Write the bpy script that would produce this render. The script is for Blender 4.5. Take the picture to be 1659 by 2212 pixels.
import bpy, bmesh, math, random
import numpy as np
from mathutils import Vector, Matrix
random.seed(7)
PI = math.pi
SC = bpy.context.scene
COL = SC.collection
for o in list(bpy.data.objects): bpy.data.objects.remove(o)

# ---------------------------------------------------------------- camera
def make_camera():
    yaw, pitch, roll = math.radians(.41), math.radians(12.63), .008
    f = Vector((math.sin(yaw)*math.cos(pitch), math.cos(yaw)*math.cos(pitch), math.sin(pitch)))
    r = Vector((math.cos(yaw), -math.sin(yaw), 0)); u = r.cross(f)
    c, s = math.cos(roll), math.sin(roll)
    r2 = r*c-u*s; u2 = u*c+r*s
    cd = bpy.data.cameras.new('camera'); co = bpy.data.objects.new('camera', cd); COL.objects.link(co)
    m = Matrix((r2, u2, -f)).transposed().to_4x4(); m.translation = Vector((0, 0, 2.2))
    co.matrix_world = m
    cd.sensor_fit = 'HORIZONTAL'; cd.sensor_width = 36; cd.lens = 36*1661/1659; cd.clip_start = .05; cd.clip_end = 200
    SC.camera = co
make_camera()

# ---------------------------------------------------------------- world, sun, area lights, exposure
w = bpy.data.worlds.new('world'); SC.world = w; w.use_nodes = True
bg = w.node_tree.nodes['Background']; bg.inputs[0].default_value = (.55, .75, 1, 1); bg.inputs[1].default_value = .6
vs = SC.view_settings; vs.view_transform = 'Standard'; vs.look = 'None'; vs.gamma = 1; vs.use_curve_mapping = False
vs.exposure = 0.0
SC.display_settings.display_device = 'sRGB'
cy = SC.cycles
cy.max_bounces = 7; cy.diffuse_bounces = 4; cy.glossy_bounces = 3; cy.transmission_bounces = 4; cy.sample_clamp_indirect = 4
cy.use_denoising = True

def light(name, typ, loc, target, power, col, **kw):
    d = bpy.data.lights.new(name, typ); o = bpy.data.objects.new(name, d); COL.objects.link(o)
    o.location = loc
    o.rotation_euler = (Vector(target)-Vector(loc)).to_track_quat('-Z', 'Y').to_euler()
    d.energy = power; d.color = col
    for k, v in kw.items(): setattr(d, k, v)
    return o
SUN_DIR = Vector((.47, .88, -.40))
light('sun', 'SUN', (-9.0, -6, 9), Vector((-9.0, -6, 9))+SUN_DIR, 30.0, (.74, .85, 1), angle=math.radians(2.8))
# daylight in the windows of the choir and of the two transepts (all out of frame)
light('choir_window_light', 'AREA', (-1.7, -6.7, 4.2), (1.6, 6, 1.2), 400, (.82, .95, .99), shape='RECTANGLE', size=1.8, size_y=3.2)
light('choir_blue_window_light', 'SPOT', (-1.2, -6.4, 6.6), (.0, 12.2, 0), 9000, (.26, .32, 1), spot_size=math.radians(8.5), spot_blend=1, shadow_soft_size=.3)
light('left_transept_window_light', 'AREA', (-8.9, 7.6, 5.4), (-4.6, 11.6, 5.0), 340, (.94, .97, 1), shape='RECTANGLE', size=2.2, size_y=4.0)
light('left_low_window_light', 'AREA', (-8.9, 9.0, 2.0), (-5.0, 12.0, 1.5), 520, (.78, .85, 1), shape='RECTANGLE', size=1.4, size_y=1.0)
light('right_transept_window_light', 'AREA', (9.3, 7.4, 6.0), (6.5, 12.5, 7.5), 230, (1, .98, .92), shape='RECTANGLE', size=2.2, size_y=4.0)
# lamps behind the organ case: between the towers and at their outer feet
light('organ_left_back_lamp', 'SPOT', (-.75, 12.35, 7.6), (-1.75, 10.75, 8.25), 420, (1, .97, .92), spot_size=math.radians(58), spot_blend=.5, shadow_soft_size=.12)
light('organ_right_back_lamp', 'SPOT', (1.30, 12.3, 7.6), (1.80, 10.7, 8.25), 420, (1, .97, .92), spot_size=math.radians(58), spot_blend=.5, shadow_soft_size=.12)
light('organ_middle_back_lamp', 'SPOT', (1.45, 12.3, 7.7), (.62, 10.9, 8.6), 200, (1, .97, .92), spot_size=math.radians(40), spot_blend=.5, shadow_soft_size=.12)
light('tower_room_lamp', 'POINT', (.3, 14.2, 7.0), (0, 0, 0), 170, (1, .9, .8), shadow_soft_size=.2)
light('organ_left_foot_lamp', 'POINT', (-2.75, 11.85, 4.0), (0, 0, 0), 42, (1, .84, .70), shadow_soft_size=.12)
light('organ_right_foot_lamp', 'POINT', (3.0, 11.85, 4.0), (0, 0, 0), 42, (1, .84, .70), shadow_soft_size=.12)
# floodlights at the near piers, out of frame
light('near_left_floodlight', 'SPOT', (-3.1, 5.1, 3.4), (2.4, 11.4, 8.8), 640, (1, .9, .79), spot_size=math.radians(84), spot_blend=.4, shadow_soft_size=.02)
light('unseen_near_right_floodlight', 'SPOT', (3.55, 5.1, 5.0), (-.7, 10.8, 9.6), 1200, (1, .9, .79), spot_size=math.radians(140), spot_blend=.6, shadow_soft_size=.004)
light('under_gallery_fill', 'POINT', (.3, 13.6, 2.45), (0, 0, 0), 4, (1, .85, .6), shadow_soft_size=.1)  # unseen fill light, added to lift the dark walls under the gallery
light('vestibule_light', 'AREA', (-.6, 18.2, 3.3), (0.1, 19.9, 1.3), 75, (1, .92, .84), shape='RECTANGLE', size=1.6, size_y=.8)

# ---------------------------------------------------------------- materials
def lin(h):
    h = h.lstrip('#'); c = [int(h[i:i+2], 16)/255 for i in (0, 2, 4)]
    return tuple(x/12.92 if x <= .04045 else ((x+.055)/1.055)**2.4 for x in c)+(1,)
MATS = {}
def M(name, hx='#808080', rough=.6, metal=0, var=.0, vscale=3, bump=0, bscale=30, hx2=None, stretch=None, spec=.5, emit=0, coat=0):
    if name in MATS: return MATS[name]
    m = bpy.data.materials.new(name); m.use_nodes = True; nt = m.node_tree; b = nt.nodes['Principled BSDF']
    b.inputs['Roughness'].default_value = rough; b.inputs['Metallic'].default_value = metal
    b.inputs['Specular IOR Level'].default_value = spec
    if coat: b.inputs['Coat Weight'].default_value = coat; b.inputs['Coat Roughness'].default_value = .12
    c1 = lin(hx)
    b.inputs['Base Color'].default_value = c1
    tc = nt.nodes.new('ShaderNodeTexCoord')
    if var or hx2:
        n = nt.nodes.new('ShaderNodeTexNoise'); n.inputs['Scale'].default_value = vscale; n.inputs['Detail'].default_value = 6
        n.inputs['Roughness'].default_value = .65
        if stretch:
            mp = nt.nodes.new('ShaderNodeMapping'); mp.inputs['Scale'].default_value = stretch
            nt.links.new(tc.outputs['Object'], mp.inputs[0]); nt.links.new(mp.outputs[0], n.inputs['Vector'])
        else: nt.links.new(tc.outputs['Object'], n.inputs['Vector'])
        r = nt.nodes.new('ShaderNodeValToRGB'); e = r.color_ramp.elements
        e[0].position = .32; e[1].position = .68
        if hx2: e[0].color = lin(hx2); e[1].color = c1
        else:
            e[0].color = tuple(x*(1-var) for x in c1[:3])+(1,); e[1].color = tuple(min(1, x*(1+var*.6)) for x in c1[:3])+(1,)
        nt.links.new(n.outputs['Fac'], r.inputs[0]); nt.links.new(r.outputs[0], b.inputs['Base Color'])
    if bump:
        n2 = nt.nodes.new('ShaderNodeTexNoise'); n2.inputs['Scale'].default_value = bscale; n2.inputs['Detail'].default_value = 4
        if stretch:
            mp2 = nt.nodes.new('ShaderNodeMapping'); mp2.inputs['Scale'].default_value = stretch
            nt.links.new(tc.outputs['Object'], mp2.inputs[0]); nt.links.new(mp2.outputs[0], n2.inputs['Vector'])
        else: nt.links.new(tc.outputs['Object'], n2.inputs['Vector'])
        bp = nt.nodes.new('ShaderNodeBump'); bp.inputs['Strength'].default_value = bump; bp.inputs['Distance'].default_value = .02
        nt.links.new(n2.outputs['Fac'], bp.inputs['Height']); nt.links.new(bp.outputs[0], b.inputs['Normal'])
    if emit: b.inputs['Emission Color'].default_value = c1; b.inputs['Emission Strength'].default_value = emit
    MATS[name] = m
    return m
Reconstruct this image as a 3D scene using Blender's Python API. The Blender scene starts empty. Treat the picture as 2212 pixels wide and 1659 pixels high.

**THE EXERCISE:** Verbatim output is expected for the lines from the start of the data to the line in which "for o in list(bpy.data.objects): bpy.data.objects.remove(o)" appears, both included.

**CORRECT RESULT:**
Write the bpy script that would produce this render. The script is for Blender 4.5. Take the picture to be 1659 by 2212 pixels.
import bpy, bmesh, math, random
import numpy as np
from mathutils import Vector, Matrix
random.seed(7)
PI = math.pi
SC = bpy.context.scene
COL = SC.collection
for o in list(bpy.data.objects): bpy.data.objects.remove(o)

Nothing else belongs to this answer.